I should probably not be allowed to buy any more books on this trip.

Met yet more people today, including Mary Rickert, Rick Bowes, Mely, Alan DeNiro, Christopher Barzak, Rose Fox, L. Timmel Duchamp, Meghan McCarron, Hannah Wolf Bowen, Karen Meisner (who led us to a wonderful Japanese restaurant for dinner), most of whom I need to seek out for longer conversations, plus I’m sure many others I’m forgetting. Coming up this evening: do I go to the panel on Kelly Link, or do I go to the Ratbastards karaoke party?

Notes From Wiscon 1

Preliminary bookhaul:

  • Black Glass by Karen Joy Fowler
  • The Kappa Child by Hiromi Goto
  • Ammonite by Nicola Griffith
  • Saffron and Brimstone by Elizabeth Hand
  • Winterlong by Elizabeth Hand
  • Nekropolis by Maureen McHugh

This may not look like much, but you have to bear in mind that the con hasn’t actually started yet.
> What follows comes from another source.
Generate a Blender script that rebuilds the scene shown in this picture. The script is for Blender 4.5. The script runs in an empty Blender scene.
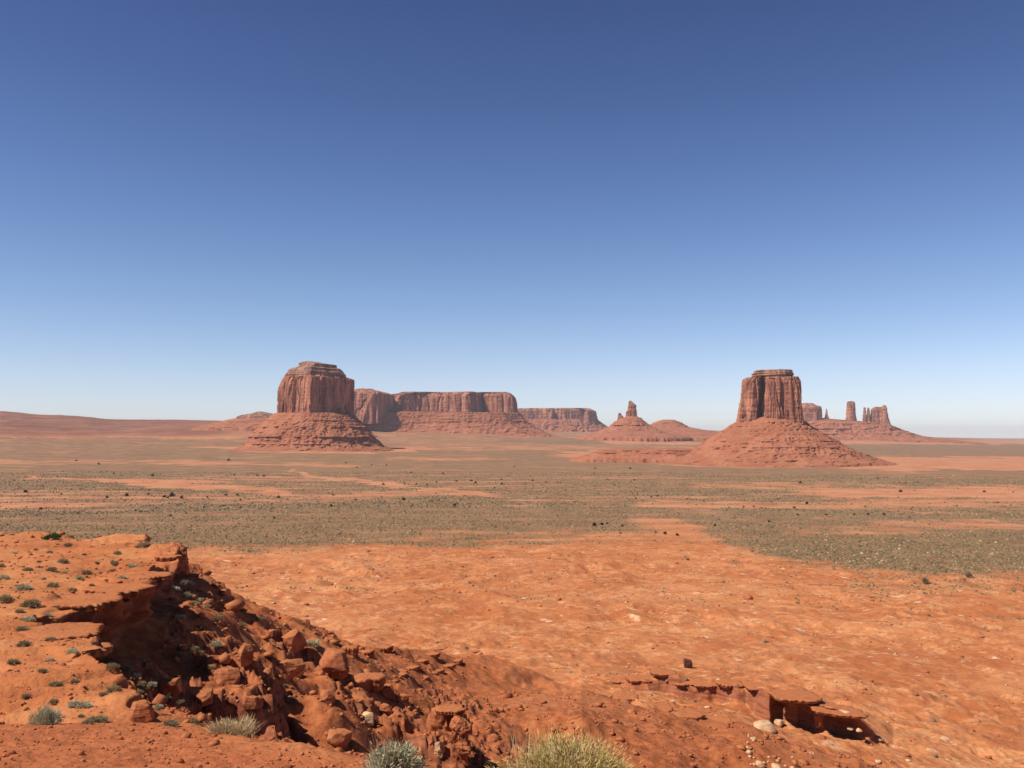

It’s just that Madison has a lot of very temptingly-stocked bookshops. Other than bookshopping, today was mostly spent hanging out in the hotel lobby and bar, meeting various people I’ve only ever interacted with before online (e.g. Susan, Dave), enjoying the free cookies and cake from the Governer’s Club bar (don’t tell anyone), and learning exciting book news (Night Shade have a Paolo Bacigalupi collection scheduled for early 2008). I anticipate the whole “meeting people” thing being much easier now that everyone’s started to register and put on their name badges.

Hopefully further updates will follow as the con progresses!